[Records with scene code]
—————

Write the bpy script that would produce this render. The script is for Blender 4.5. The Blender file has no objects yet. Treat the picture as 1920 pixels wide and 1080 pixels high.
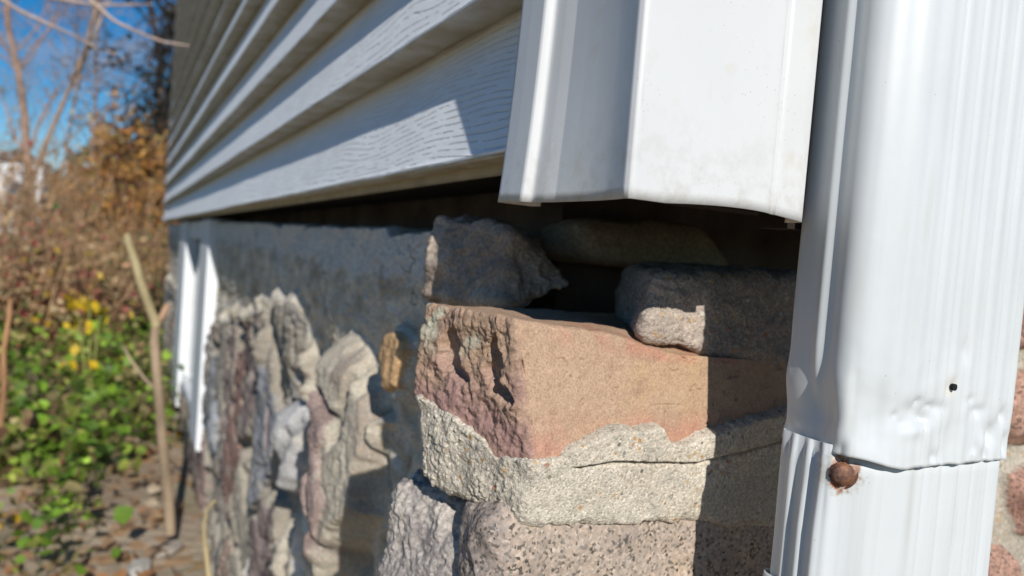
import bpy, bmesh, math, random
import numpy as np
from mathutils import Vector, Matrix
rad = math.radians
scene = bpy.context.scene
COL = scene.collection

# ------------------------------------------------------------------ camera, sky, sun, exposure
cam_d = bpy.data.cameras.new("camera")
cam = bpy.data.objects.new("camera", cam_d); COL.objects.link(cam)
R_ = (0.8831250469678336, -0.46254105752857383, 0.07839592794533562)
U_ = (-0.05071929256726734, 0.07199330509742265, 0.9961147109558344)
F_ = (0.46638793378424537, 0.8836700369037631, -0.040119335724365976)
cam.matrix_world = Matrix(((R_[0], U_[0], -F_[0], -.21), (R_[1], U_[1], -F_[1], 0.0),
                           (R_[2], U_[2], -F_[2], .90), (0, 0, 0, 1)))
cam_d.sensor_width = 36; cam_d.lens = 26.0
cam_d.clip_start = .01; cam_d.clip_end = 2000
cam_d.dof.use_dof = True; cam_d.dof.focus_distance = .365; cam_d.dof.aperture_fstop = 7.9
scene.camera = cam

world = bpy.data.worlds.new("World"); scene.world = world; world.use_nodes = True
wn = world.node_tree.nodes; wl = world.node_tree.links
bg = wn["Background"]
sky = wn.new("ShaderNodeTexSky"); sky.sky_type = 'NISHITA'; sky.sun_disc = False
SUN = Vector((-.156, -.853, .512)).normalized()          # direction from the scene to the sun
sky.sun_elevation = math.asin(SUN.z); sky.sun_rotation = math.atan2(SUN.x, SUN.y)
sky.air_density = .9; sky.dust_density = 0; sky.ozone_density = 3.5
wc = wn.new("ShaderNodeTexCoord")
cn = wn.new("ShaderNodeTexNoise"); cn.inputs['Scale'].default_value = 3.2; cn.inputs['Detail'].default_value = 7
cmap = wn.new("ShaderNodeMapping"); cmap.inputs['Scale'].default_value = (1, 1, 3.4); cmap.inputs['Location'].default_value = (.4, .3, .1)
cr = wn.new("ShaderNodeValToRGB"); cr.color_ramp.elements[0].position = .60; cr.color_ramp.elements[1].position = .80
cmx = wn.new("ShaderNodeMix"); cmx.data_type = 'RGBA'
cmx.inputs[7].default_value = (6.5, 6.2, 6.4, 1)
wl.new(wc.outputs['Generated'], cmap.inputs[0]); wl.new(cmap.outputs[0], cn.inputs['Vector'])
wl.new(cn.outputs['Fac'], cr.inputs[0]); wl.new(cr.outputs[0], cmx.inputs[0])
hs = wn.new('ShaderNodeHueSaturation'); hs.inputs['Saturation'].default_value = 1.42
wl.new(sky.outputs[0], hs.inputs['Color']); wl.new(hs.outputs[0], cmx.inputs[6]); wl.new(cmx.outputs[2], bg.inputs['Color'])
bg.inputs['Strength'].default_value = .069

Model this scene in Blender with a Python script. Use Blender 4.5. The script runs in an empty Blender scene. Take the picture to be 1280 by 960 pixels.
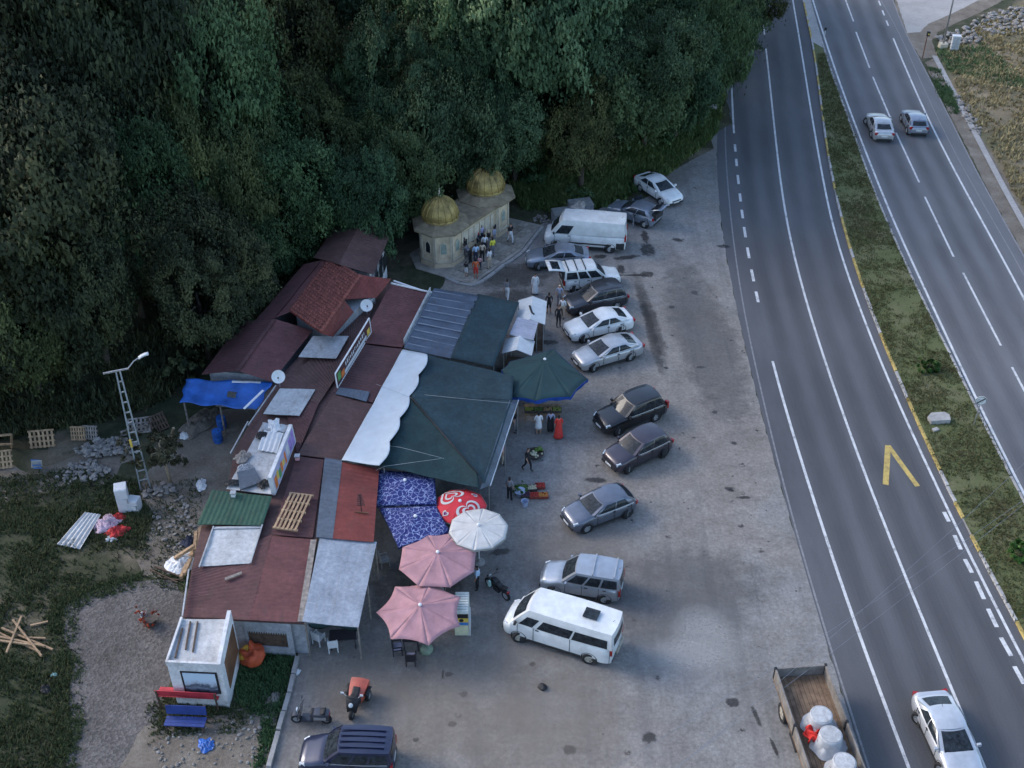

—————

=== REQUEST ===
Copy out each record shown above without alteration, skipping any picture.

=== RESPONSE TO THE EXERCISE ===
Write the bpy script that would produce this render. The script is for Blender 4.5. The Blender file has no objects yet. Treat the picture as 1920 pixels wide and 1080 pixels high.
import bpy, bmesh, math, random
import numpy as np
from mathutils import Vector, Matrix
rad = math.radians
scene = bpy.context.scene
COL = scene.collection

# ------------------------------------------------------------------ camera, sky, sun, exposure
cam_d = bpy.data.cameras.new("camera")
cam = bpy.data.objects.new("camera", cam_d); COL.objects.link(cam)
R_ = (0.8831250469678336, -0.46254105752857383, 0.07839592794533562)
U_ = (-0.05071929256726734, 0.07199330509742265, 0.9961147109558344)
F_ = (0.46638793378424537, 0.8836700369037631, -0.040119335724365976)
cam.matrix_world = Matrix(((R_[0], U_[0], -F_[0], -.21), (R_[1], U_[1], -F_[1], 0.0),
                           (R_[2], U_[2], -F_[2], .90), (0, 0, 0, 1)))
cam_d.sensor_width = 36; cam_d.lens = 26.0
cam_d.clip_start = .01; cam_d.clip_end = 2000
cam_d.dof.use_dof = True; cam_d.dof.focus_distance = .365; cam_d.dof.aperture_fstop = 7.9
scene.camera = cam

world = bpy.data.worlds.new("World"); scene.world = world; world.use_nodes = True
wn = world.node_tree.nodes; wl = world.node_tree.links
bg = wn["Background"]
sky = wn.new("ShaderNodeTexSky"); sky.sky_type = 'NISHITA'; sky.sun_disc = False
SUN = Vector((-.156, -.853, .512)).normalized()          # direction from the scene to the sun
sky.sun_elevation = math.asin(SUN.z); sky.sun_rotation = math.atan2(SUN.x, SUN.y)
sky.air_density = .9; sky.dust_density = 0; sky.ozone_density = 3.5
wc = wn.new("ShaderNodeTexCoord")
cn = wn.new("ShaderNodeTexNoise"); cn.inputs['Scale'].default_value = 3.2; cn.inputs['Detail'].default_value = 7
cmap = wn.new("ShaderNodeMapping"); cmap.inputs['Scale'].default_value = (1, 1, 3.4); cmap.inputs['Location'].default_value = (.4, .3, .1)
cr = wn.new("ShaderNodeValToRGB"); cr.color_ramp.elements[0].position = .60; cr.color_ramp.elements[1].position = .80
cmx = wn.new("ShaderNodeMix"); cmx.data_type = 'RGBA'
cmx.inputs[7].default_value = (6.5, 6.2, 6.4, 1)
wl.new(wc.outputs['Generated'], cmap.inputs[0]); wl.new(cmap.outputs[0], cn.inputs['Vector'])
wl.new(cn.outputs['Fac'], cr.inputs[0]); wl.new(cr.outputs[0], cmx.inputs[0])
hs = wn.new('ShaderNodeHueSaturation'); hs.inputs['Saturation'].default_value = 1.42
wl.new(sky.outputs[0], hs.inputs['Color']); wl.new(hs.outputs[0], cmx.inputs[6]); wl.new(cmx.outputs[2], bg.inputs['Color'])
bg.inputs['Strength'].default_value = .069

Model this scene in Blender with a Python script. Use Blender 4.5. The script runs in an empty Blender scene. Take the picture to be 1280 by 960 pixels.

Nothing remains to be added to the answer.